= REQUIREMENT =
Copy out each line of the data holding "scene".
[start of DATASET CONTENT]
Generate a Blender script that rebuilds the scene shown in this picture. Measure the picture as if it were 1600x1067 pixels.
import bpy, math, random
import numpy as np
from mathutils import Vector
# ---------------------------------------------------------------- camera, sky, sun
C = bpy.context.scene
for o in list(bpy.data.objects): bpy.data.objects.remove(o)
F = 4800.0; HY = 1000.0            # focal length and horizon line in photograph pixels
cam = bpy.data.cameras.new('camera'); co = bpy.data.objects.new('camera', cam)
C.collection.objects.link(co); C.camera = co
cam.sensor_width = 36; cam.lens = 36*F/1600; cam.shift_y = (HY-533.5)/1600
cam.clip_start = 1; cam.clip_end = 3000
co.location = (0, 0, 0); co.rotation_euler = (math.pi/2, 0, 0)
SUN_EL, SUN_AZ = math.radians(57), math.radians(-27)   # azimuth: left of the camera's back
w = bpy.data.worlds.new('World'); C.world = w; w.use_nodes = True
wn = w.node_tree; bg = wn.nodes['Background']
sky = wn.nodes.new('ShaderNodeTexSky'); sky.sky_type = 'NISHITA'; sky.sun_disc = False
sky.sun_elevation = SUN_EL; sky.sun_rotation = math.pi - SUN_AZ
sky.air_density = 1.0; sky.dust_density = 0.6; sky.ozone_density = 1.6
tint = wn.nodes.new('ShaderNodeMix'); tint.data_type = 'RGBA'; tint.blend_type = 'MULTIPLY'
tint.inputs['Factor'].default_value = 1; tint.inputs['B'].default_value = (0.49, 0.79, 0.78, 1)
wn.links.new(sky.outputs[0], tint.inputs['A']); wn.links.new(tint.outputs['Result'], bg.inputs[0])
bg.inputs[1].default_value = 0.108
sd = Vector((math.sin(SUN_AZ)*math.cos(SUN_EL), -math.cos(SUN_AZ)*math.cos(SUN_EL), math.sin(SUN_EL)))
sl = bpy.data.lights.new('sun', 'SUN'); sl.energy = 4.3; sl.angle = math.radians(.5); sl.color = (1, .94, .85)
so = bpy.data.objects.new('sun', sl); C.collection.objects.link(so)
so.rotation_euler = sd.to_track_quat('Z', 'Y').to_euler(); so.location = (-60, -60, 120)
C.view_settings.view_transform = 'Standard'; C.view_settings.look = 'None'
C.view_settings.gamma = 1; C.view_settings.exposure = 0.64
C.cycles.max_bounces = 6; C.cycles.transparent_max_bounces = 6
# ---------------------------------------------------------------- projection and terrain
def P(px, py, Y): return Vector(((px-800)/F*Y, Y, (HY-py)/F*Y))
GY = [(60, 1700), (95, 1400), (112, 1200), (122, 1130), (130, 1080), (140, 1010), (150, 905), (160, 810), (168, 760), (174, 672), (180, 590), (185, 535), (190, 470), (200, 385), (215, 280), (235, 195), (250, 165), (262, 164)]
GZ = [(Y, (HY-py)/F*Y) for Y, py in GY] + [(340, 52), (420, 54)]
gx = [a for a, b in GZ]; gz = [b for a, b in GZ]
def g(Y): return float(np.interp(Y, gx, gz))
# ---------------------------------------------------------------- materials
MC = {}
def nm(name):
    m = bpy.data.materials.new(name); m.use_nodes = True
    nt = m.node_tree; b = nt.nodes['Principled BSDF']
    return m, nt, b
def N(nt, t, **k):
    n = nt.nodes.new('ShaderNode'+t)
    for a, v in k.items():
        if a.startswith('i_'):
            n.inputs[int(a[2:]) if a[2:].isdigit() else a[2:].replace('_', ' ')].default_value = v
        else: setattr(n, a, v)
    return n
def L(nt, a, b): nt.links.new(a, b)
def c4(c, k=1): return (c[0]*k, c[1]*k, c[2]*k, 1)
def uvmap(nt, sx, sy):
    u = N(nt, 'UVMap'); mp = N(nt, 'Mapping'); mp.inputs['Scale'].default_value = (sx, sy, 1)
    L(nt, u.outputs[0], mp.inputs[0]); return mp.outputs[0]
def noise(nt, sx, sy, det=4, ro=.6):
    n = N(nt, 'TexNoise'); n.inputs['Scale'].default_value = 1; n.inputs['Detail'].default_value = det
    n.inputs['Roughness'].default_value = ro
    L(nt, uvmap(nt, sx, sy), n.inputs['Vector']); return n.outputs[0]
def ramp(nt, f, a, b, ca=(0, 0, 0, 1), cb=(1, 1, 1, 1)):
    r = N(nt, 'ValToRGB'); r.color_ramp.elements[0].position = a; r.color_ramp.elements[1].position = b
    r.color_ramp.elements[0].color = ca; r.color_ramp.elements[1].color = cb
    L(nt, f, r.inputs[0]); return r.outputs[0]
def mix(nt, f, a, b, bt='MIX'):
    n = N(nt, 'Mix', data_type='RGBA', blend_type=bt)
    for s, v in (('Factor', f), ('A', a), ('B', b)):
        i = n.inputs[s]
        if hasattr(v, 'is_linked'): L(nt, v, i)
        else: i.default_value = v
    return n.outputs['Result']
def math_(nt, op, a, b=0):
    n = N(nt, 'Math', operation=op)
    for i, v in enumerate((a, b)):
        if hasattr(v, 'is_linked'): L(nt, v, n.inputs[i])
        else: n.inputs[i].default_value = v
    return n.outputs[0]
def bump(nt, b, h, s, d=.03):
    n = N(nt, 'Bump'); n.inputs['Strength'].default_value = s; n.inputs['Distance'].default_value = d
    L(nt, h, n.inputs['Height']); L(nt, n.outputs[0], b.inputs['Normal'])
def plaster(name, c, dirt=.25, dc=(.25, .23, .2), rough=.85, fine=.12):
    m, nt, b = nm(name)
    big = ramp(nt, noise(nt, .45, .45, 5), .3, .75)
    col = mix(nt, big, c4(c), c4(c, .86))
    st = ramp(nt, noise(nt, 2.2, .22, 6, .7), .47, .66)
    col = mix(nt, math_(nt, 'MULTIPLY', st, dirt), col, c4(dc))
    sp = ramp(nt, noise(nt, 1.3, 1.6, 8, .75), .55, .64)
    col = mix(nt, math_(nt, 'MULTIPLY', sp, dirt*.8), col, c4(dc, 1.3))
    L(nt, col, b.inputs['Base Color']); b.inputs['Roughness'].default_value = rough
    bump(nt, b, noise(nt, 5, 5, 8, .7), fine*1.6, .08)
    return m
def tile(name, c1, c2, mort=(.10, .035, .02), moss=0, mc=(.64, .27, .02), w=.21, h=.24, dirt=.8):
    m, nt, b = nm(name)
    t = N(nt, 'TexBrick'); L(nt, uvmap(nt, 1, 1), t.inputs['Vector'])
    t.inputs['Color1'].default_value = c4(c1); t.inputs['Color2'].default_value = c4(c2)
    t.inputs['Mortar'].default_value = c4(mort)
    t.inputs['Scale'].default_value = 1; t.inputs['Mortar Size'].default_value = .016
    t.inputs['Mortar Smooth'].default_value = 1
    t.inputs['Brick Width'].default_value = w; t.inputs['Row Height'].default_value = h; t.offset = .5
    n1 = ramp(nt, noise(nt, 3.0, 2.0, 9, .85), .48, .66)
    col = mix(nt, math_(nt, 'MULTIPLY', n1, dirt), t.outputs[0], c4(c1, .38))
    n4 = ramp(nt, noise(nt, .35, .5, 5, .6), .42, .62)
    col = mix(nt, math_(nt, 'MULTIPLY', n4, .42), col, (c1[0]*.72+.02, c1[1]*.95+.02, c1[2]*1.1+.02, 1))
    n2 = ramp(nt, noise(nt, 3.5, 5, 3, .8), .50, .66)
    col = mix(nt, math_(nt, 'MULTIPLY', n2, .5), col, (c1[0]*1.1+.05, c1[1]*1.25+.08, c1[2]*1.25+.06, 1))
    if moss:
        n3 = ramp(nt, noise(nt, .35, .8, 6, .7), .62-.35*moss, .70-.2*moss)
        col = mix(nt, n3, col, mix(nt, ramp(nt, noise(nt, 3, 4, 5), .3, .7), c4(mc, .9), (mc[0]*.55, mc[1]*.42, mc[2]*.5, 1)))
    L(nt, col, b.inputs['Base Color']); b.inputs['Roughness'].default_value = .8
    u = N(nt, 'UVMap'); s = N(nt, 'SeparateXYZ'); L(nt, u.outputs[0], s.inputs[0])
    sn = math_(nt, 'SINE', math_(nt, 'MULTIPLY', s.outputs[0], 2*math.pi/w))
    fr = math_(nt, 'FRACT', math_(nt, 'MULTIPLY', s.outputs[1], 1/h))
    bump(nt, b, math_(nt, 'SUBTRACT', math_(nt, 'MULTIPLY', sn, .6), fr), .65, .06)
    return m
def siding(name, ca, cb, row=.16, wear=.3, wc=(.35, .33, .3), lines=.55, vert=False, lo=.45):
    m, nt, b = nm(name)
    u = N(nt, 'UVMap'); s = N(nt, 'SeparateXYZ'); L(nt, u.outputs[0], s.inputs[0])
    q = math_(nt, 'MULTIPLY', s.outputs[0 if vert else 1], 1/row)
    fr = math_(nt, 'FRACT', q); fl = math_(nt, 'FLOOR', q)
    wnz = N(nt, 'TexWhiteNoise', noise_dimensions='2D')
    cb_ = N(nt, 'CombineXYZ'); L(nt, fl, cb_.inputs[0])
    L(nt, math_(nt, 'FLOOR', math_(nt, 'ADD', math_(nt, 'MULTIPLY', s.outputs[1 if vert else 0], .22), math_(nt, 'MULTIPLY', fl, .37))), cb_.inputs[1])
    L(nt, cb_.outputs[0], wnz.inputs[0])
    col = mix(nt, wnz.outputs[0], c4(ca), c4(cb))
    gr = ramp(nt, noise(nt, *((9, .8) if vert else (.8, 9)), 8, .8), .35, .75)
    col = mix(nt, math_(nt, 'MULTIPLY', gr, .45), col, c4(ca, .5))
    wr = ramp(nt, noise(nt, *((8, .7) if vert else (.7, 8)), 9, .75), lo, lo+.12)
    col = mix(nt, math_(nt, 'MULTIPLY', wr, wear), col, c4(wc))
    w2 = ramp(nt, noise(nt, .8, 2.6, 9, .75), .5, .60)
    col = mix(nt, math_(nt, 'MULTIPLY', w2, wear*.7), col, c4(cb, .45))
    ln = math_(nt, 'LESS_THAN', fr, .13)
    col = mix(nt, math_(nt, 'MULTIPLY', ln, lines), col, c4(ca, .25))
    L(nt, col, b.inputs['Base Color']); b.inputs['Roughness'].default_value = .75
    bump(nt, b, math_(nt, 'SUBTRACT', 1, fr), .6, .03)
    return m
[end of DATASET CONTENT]
= RESULT OF THE EXERCISE =
Generate a Blender script that rebuilds the scene shown in this picture. Measure the picture as if it were 1600x1067 pixels.
C = bpy.context.scene